The best and simplest explanation I’ve seen: The machine code tells the computer what to do while the source code tells the human why it’s doing it.
Your computer doesn’t need all the “why” information to run the game, so the compilation process gets rid of it. What you’re left with are instructions on exactly what computations to do, and that’s all the computer needs.
For example, you can see in the machine code that two numbers are being added together. What do those numbers mean and why are we adding them? The source code can tell you that this is code that controls movement, one of the numbers is a velocity, the other is the player’s current position.
Okay, I think that is sinking in.
I was under the impression it wasn’t possible or just complete gibberish but it being just the results or instructions is helpful.
Also, you only decompile to level of basic instructions that the processor understands. When you compile code to add two numbers, well, the processor only adds bytes. There are a quite a few steps that the compiler has to fill in.

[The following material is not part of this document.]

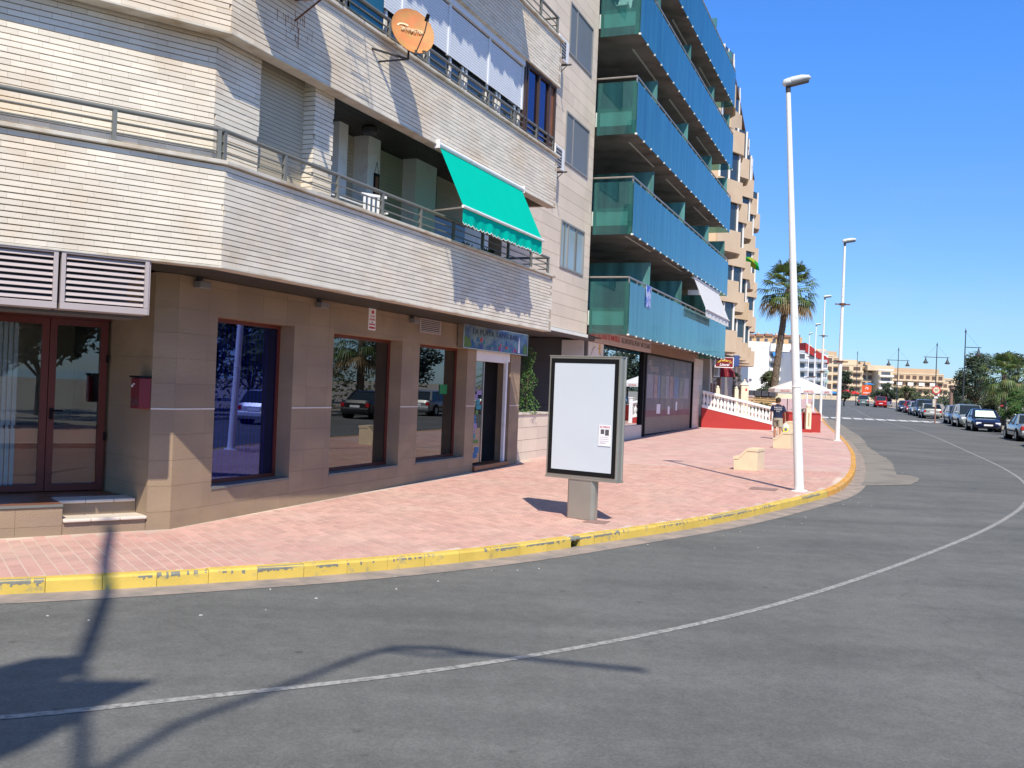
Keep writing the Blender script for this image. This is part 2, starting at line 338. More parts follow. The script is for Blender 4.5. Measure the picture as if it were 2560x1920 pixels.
# materials of the ground
asph=mat('asphalt',(.110,.114,.110),.9,.10,.6,.35,160,c2=(.140,.142,.135),c2s=.35,c2t=.52,c2w=.16)
def asphalt_detail():
    m=asph; nt=m.node_tree; L=nt.links; p=nt.nodes['Principled BSDF']
    geo=N(nt,'ShaderNodeNewGeometry')
    n=N(nt,'ShaderNodeTexNoise'); n.inputs['Scale'].default_value=90; n.inputs['Detail'].default_value=3; L.new(geo.outputs['Position'],n.inputs[0])
    mr=N(nt,'ShaderNodeMapRange'); mr.inputs['From Min'].default_value=.3; mr.inputs['From Max'].default_value=.7; mr.inputs['To Min'].default_value=.86; mr.inputs['To Max'].default_value=1.15; L.new(n.outputs[0],mr.inputs[0])
    # dark oil spots
    vo=N(nt,'ShaderNodeTexVoronoi'); vo.inputs['Scale'].default_value=1.6; L.new(geo.outputs['Position'],vo.inputs['Vector'])
    sp=N(nt,'ShaderNodeMapRange'); sp.inputs['From Min'].default_value=.025; sp.inputs['From Max'].default_value=.075; sp.inputs['To Min'].default_value=.62; sp.inputs['To Max'].default_value=1.0; L.new(vo.outputs['Distance'],sp.inputs[0])
    # tyre-worn streaks
    mp=N(nt,'ShaderNodeMapping'); mp.inputs['Rotation'].default_value=(0,0,R(-32)); mp.inputs['Scale'].default_value=(.12,1.3,1); L.new(geo.outputs['Position'],mp.inputs[0])
    n2=N(nt,'ShaderNodeTexNoise'); n2.inputs['Scale'].default_value=1.2; n2.inputs['Detail'].default_value=4; L.new(mp.outputs[0],n2.inputs[0])
    m3=N(nt,'ShaderNodeMapRange'); m3.inputs['From Min'].default_value=.35; m3.inputs['From Max'].default_value=.65; m3.inputs['To Min'].default_value=.90; m3.inputs['To Max'].default_value=1.10; L.new(n2.outputs[0],m3.inputs[0])
    src=p.inputs['Base Color'].links[0].from_socket
    # fine pale and dark grit
    g1=N(nt,'ShaderNodeTexVoronoi'); g1.inputs['Scale'].default_value=55; L.new(geo.outputs['Position'],g1.inputs['Vector'])
    g2=N(nt,'ShaderNodeSeparateColor'); L.new(g1.outputs['Color'],g2.inputs[0]); g3=N(nt,'ShaderNodeMapRange'); g3.inputs['From Min'].default_value=.0; g3.inputs['From Max'].default_value=1; g3.inputs['To Min'].default_value=.88; g3.inputs['To Max'].default_value=1.12; L.new(g2.outputs[0],g3.inputs[0])
    # broken hairline cracks
    n5=N(nt,'ShaderNodeTexNoise'); n5.inputs['Scale'].default_value=1.3; n5.inputs['Detail'].default_value=6; L.new(geo.outputs['Position'],n5.inputs[0])
    va=N(nt,'ShaderNodeVectorMath'); va.operation='MULTIPLY_ADD'; va.inputs[1].default_value=(.9,.9,0); L.new(n5.outputs['Color'],va.inputs[0]); L.new(geo.outputs['Position'],va.inputs[2])
    v2=N(nt,'ShaderNodeTexVoronoi'); v2.feature='DISTANCE_TO_EDGE'; v2.inputs['Scale'].default_value=.42; L.new(va.outputs[0],v2.inputs['Vector'])
    c1=N(nt,'ShaderNodeMapRange'); c1.inputs['From Min'].default_value=.0; c1.inputs['From Max'].default_value=.006; c1.inputs['To Min'].default_value=.80; c1.inputs['To Max'].default_value=1.0; L.new(v2.outputs['Distance'],c1.inputs[0])
    n6=N(nt,'ShaderNodeTexNoise'); n6.inputs['Scale'].default_value=.33; L.new(geo.outputs['Position'],n6.inputs[0])
    c2_=N(nt,'ShaderNodeMapRange'); c2_.inputs['From Min'].default_value=.50; c2_.inputs['From Max'].default_value=.58; L.new(n6.outputs[0],c2_.inputs[0])
    c3=N(nt,'ShaderNodeMix'); c3.data_type='FLOAT'; c3.inputs[2].default_value=1.0; L.new(c2_.outputs[0],c3.inputs[0]); L.new(c1.outputs[0],c3.inputs[3])
    # medium blotches
    n7=N(nt,'ShaderNodeTexNoise'); n7.inputs['Scale'].default_value=5; n7.inputs['Detail'].default_value=7; n7.inputs['Roughness'].default_value=.65; L.new(geo.outputs['Position'],n7.inputs[0])
    m7=N(nt,'ShaderNodeMapRange'); m7.inputs['From Min'].default_value=.3; m7.inputs['From Max'].default_value=.7; m7.inputs['To Min'].default_value=.88; m7.inputs['To Max'].default_value=1.12; L.new(n7.outputs[0],m7.inputs[0])
    for s in (mr,sp,m3,g3,c3,m7):
        k=N(nt,'ShaderNodeVectorMath'); k.operation='SCALE'; L.new(src,k.inputs[0]); L.new(s.outputs[0],k.inputs['Scale']); src=k.outputs[0]
    L.new(src,p.inputs['Base Color'])
asphalt_detail()
grndm=mat('dry_ground',(.30,.26,.19),.95,.15,.3)
promm=mat('promenade_paving',(.30,.26,.21),.85,.1,1.0)
seam=mat('sea_water',(.02,.09,.16),.08,.1,.2,.4,.6,spec=.8)
groutm=mat('pavement_grout',(.64,.53,.44),.9,.10,1.0,c2=(.44,.33,.28),c2s=.5,c2t=.55)
gutterm=mat('pinkish_gutter_dust',(.36,.29,.24),.95,.12,1.6,.3,80,c2=(.20,.185,.17),c2s=4,c2t=.52,c2w=.2)
patchm=mat('worn_concrete_patch',(.235,.215,.185),.95,.10,.8,.35,90,c2=(.15,.145,.135),c2s=.9,c2t=.60,c2w=.1)
# far pavement: procedural paver pattern
def paver_pattern():
    m=bpy.data.materials.new('pink_paving_far'); m.use_nodes=True; nt=m.node_tree; L=nt.links; p=nt.nodes['Principled BSDF']; p.inputs['Roughness'].default_value=.8
    geo=N(nt,'ShaderNodeNewGeometry'); mp=N(nt,'ShaderNodeMapping'); mp.inputs['Rotation'].default_value=(0,0,R(24)); L.new(geo.outputs['Position'],mp.inputs[0])
    br=N(nt,'ShaderNodeTexBrick'); br.inputs['Scale'].default_value=1; br.inputs['Brick Width'].default_value=.20; br.inputs['Row Height'].default_value=.14; br.inputs['Mortar Size'].default_value=.008; br.inputs['Mortar Smooth'].default_value=.3
    br.inputs['Color1'].default_value=(.54,.31,.28,1); br.inputs['Color2'].default_value=(.58,.35,.315,1); br.inputs['Mortar'].default_value=(.60,.47,.40,1); L.new(mp.outputs[0],br.inputs['Vector'])
    n=N(nt,'ShaderNodeTexNoise'); n.inputs['Scale'].default_value=.7; n.inputs['Detail'].default_value=7; L.new(geo.outputs['Position'],n.inputs[0])
    mr=N(nt,'ShaderNodeMapRange'); mr.inputs['From Min'].default_value=.45; mr.inputs['From Max'].default_value=.68; L.new(n.outputs[0],mr.inputs[0])
    mx=N(nt,'ShaderNodeMix'); mx.data_type='RGBA'; mx.inputs[7].default_value=(.57,.40,.34,1); L.new(mr.outputs[0],mx.inputs[0]); L.new(br.outputs['Color'],mx.inputs[6])
    n2=N(nt,'ShaderNodeTexNoise'); n2.inputs['Scale'].default_value=2.3; n2.inputs['Detail'].default_value=5; L.new(geo.outputs['Position'],n2.inputs[0])
    m2=N(nt,'ShaderNodeMapRange'); m2.inputs['From Min'].default_value=.3; m2.inputs['From Max'].default_value=.7; m2.inputs['To Min'].default_value=.86; m2.inputs['To Max'].default_value=1.12; L.new(n2.outputs[0],m2.inputs[0])
    sc=N(nt,'ShaderNodeVectorMath'); sc.operation='SCALE'; L.new(mx.outputs[2],sc.inputs[0]); L.new(m2.outputs[0],sc.inputs['Scale']); L.new(sc.outputs[0],p.inputs['Base Color'])
    return m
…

Ok, all that is not a big deal. But then you deal with compiler optimization. Optimizing basically tells the compiler to take its time and find some clever ways to save machine steps. So now the “standard way” for a compiler to implement adding numbers may have other stuff rolled into it because the compiler may see an opportunity to save steps in a seemly unrelated calculation by inserting steps into the addition it is implementing. Now it’s basically unrecognizable. A human didn’t write, and wouldn’t have written that mess that the decompiler gives.
Edit: I would also like to add that when compile with the debugger flag, you are telling the compiler to produce decompilable code. Don’t change any steps and store variable names as written.